Designing for Consumer Search Behaviour (slideshow) by Tony Russell-Rose.
From the post:
Here are the slides from the talk I gave recently at HCIR 2012 on Designing for Consumer Search Behaviour. This presentation is the counterpart to the previous one: while A Model of Consumer Search Behaviour introduced the model and described the analytic work that led to it, this talk looks at the practical design implications. In particular, it addresses the observation that although the information retrieval community is blessed with an abundance of analytic models, only a tiny fraction of these make any impression at all on mainstream UX design practice.
Why is this? In part, this may be simply a reflection of imperfect channels of communication between the respective communities. However, I suspect it may also be a by-product of the way researchers are incentivized: with career progression based almost exclusively on citations in peer-reviewed academic journals, it is hard to see what motivation may be left to encourage adoption by other communities such as design practitioners. Yet from a wider perspective, it is precisely this cross-fertilisation that can make the difference between an idea gathering the dust of citations within a closed community and actually having an impact on the mainstream search experiences that we as consumers all encounter.

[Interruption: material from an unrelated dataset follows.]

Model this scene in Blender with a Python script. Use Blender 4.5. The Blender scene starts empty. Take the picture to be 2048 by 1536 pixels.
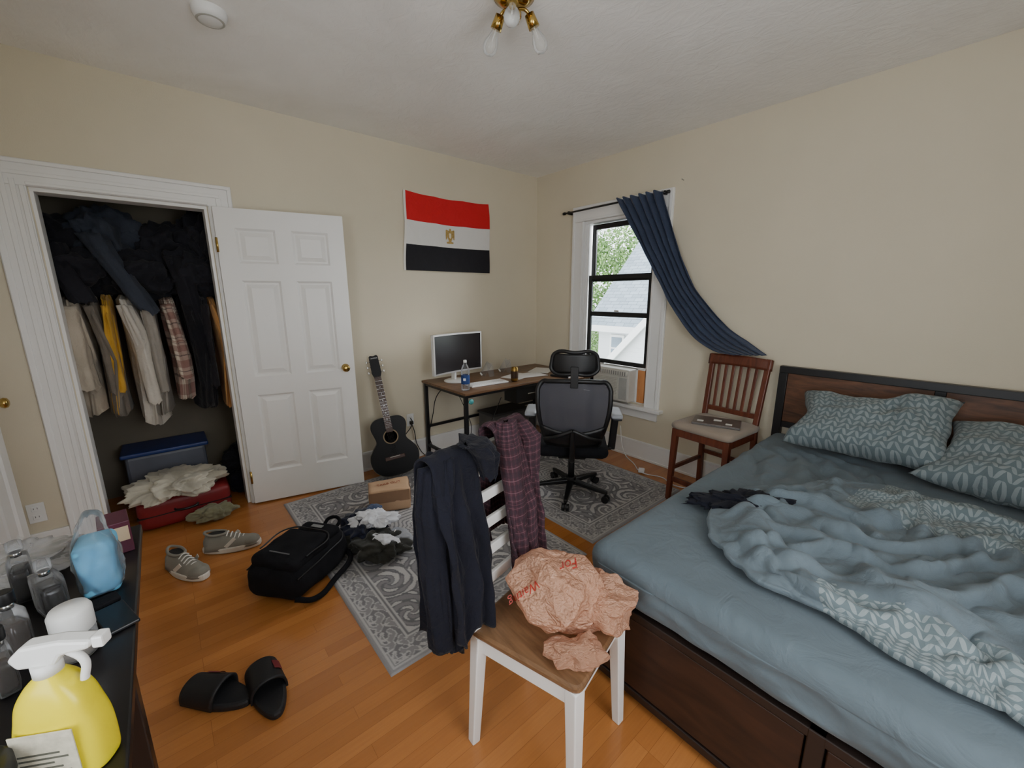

I have encounter the “cross-community” question before. A major academic organization where I was employed and a non-profit in the field shared members. For more than a century.
They had no projects in common all that time. Knew about each other, but kept waiting for the “other” one to call first. Eventually did have a project or two together but members of communities tend to stay in those communities.
It is a question of a member’s “comfort” zone. How will members of other community react? Will they be accepting? Judgemental? Once you know, hard to go back to ignorance. Best just to stay at home. Imagine what it would be like “over there.” Less risky.
You might find members of other communities have the same hopes, fears, dreams that you do. Then what? Had to diss others when it means dissing yourself.
A cross-over UX design practitioner/researcher poster day, with lots of finger food, tables for ad hoc conversations/demos, would be a nice way to break the ice between the two communities?